Embora a sua estrutura seja agradável, as suas mecânicas não são muito profundas. Pescar é muito básico e a agricultura limita-se à pressão da tecla de ação para cavar. Mesmo pescar, que obriga a ter o isco certo para determinado peixe, resume-se a uma sequência de reflexos.
Passado algumas horas a andar de um lado para o outro, nota-se a repetição, sobretudo pela ausência de fast travels, com o jogo a obrigar a sair da ilha para ir à nossa só para ter acesso às ferramentas de cozinhar ou construção, para trazer de novo o objeto em questão.

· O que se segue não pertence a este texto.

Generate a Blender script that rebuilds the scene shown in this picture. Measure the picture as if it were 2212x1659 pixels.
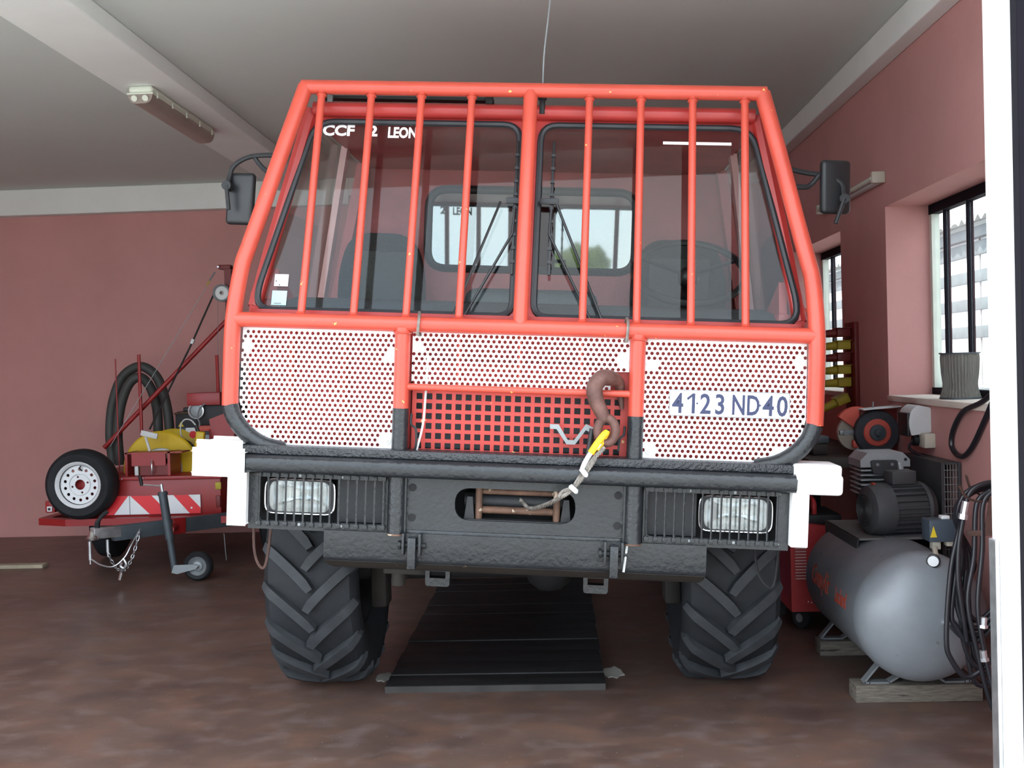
import bpy, bmesh, math, random
from mathutils import Vector, Matrix, Euler, geometry

for o in list(bpy.data.objects): bpy.data.objects.remove(o)
random.seed(7)
SC = bpy.context.scene
COL = SC.collection
R = math.radians
PI = math.pi

# ------------------------------------------------------------------ camera
F_PX, W_PX, H_PX = 2250.0, 2212.0, 1659.0
EYE = Vector((0, 0, 1.5))
def camera():
    cx, cy = W_PX / 2, H_PX / 2
    yc = Vector(((1198 - cx) / F_PX, -(786 - cy) / F_PX, 1)).normalized()   # the room's depth axis seen by the lens
    up = Vector((-0.027, 1, 0)); zc = (up - yc * up.dot(yc)).normalized()
    xc = Vector((yc.y * zc.z - yc.z * zc.y, yc.z * zc.x - yc.x * zc.z, yc.x * zc.y - yc.y * zc.x))
    if xc.x < 0: xc = -xc
    m = Matrix((xc, yc, zc))                       # world = m @ cam(x right, y up, z forward)
    rt, upv, fw = m.col[0], m.col[1], m.col[2]
    cd = bpy.data.cameras.new('camera'); co = bpy.data.objects.new('camera', cd); COL.objects.link(co)
    cd.sensor_fit = 'HORIZONTAL'; cd.sensor_width = 36; cd.lens = 36 * F_PX / W_PX
    cd.clip_start = 0.05; cd.clip_end = 400
    co.matrix_world = Matrix(((rt.x, upv.x, -fw.x, EYE.x), (rt.y, upv.y, -fw.y, EYE.y), (rt.z, upv.z, -fw.z, EYE.z), (0, 0, 0, 1)))
    SC.camera = co
camera()

# ------------------------------------------------------------------ sky and exposure
def world():
    w = bpy.data.worlds.new('sky'); SC.world = w; w.use_nodes = True
    nt = w.node_tree; bg = nt.nodes['Background']
    tc = nt.nodes.new('ShaderNodeTexCoord'); nz = nt.nodes.new('ShaderNodeTexNoise'); rp = nt.nodes.new('ShaderNodeValToRGB')
    nz.inputs['Scale'].default_value = 2.2; nz.inputs['Detail'].default_value = 5
    rp.color_ramp.elements[0].position = 0.35; rp.color_ramp.elements[0].color = (0.66, 0.82, 1.0, 1)
    rp.color_ramp.elements[1].position = 0.62; rp.color_ramp.elements[1].color = (0.95, 0.98, 1.0, 1)
    nt.links.new(tc.outputs['Generated'], nz.inputs['Vector']); nt.links.new(nz.outputs['Fac'], rp.inputs['Fac'])
    nt.links.new(rp.outputs['Color'], bg.inputs['Color'])
    bg.inputs['Strength'].default_value = 2.6
world()
sun = bpy.data.lights.new('sun', 'SUN'); sun.energy = 5.0; sun.angle = R(0.6); sun.color = (1.0, 0.95, 0.88)
suno = bpy.data.objects.new('sun', sun); COL.objects.link(suno)
suno.rotation_euler = Vector((0.53, -0.06, -0.85)).to_track_quat('-Z', 'Y').to_euler()      # high sun over the left of the yard; it never reaches past the door
vs = SC.view_settings
vs.view_transform = 'Standard'; vs.look = 'None'; vs.gamma = 1.0; vs.use_curve_mapping = False
vs.exposure = 0.80

# ------------------------------------------------------------------ materials
def lin(r, g, b):
    f = lambda c: (c / 255 / 12.92) if c / 255 <= 0.04045 else ((c / 255 + 0.055) / 1.055) ** 2.4
    return (f(r), f(g), f(b))
MATS = {}
def mat(name, col, rough=0.5, metal=0.0, var=0.12, vs=5.0, bump=0.0, bs=80.0, spec=0.5, chip=None, chip_at=0.66, chip_s=30.0, stretch=None, coat=0.0):
    m = bpy.data.materials.new(name); m.use_nodes = True
    nt = m.node_tree; N = nt.nodes; L = nt.links; p = N['Principled BSDF']
    p.inputs['Roughness'].default_value = rough; p.inputs['Metallic'].default_value = metal
    p.inputs['Specular IOR Level'].default_value = spec; p.inputs['Coat Weight'].default_value = coat
    tc = N.new('ShaderNodeTexCoord'); src = tc.outputs['Object']
    if stretch:
        mp = N.new('ShaderNodeMapping'); mp.inputs['Scale'].default_value = stretch; L.new(src, mp.inputs['Vector']); src = mp.outputs['Vector']
    nz = N.new('ShaderNodeTexNoise'); nz.inputs['Scale'].default_value = vs; nz.inputs['Detail'].default_value = 5; nz.inputs['Roughness'].default_value = 0.6
    L.new(src, nz.inputs['Vector'])
    rp = N.new('ShaderNodeValToRGB'); e = rp.color_ramp.elements
    e[0].position = 0.3; e[1].position = 0.7
    e[0].color = tuple(max(0, c * (1 - var)) for c in col) + (1,); e[1].color = tuple(min(1, c * (1 + var)) for c in col) + (1,)
    L.new(nz.outputs['Fac'], rp.inputs['Fac']); out = rp.outputs['Color']
    if chip:
        n2 = N.new('ShaderNodeTexNoise'); n2.inputs['Scale'].default_value = chip_s; n2.inputs['Detail'].default_value = 6
        r2 = N.new('ShaderNodeValToRGB'); r2.color_ramp.elements[0].position = chip_at; r2.color_ramp.elements[1].position = chip_at + 0.02
        mx = N.new('ShaderNodeMix'); mx.data_type = 'RGBA'
        L.new(src, n2.inputs['Vector']); L.new(n2.outputs['Fac'], r2.inputs['Fac']); L.new(r2.outputs['Color'], mx.inputs['Factor'])
        L.new(out, mx.inputs['A']); mx.inputs['B'].default_value = tuple(chip) + (1,); out = mx.outputs['Result']
    L.new(out, p.inputs['Base Color'])
    if bump:
        n3 = N.new('ShaderNodeTexNoise'); n3.inputs['Scale'].default_value = bs; n3.inputs['Detail'].default_value = 4
        bp = N.new('ShaderNodeBump'); bp.inputs['Strength'].default_value = bump; bp.inputs['Distance'].default_value = 0.01
        L.new(src, n3.inputs['Vector']); L.new(n3.outputs['Fac'], bp.inputs['Height']); L.new(bp.outputs['Normal'], p.inputs['Normal'])
    MATS[name] = m; return m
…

O jogo tem alguns bugs e problemas de interface. Nem todos os botões do comando funcionam e mesmo as teclas no jogo estão mal atribuídas, como por exemplo mergulhar no fundo do mar. Apesar de colorido e com um tom infantil, ideal para os mais novos, as ilhas são bastante vazias e sem grande incentivo para regressar, a não ser que uma quest vos guie até lá.
De um modo geral, Summer in Mara tem boas ideais, mas quando se passam mais de 15 horas de um lado para o outro, como se fossemos uma rapariga de entregas, repetindo vezes sem conta os mesmos caminhos entramos em piloto automático. Todo o mundo em geral está bem construído, e isso incentiva à exploração, mas as ilhas parecem vazias. E é uma pena, porque visualmente o jogo é vibrante e as melodias colocam-nos a assobiar constantemente.
Estamos perante um título para quem quer passar horas de forma relaxada, sem pressa de fazer as coisas ou finalizar a aventura. Talvez o mesmo público de Animal Crossing, mas certamente não o de The Legend of Zelda.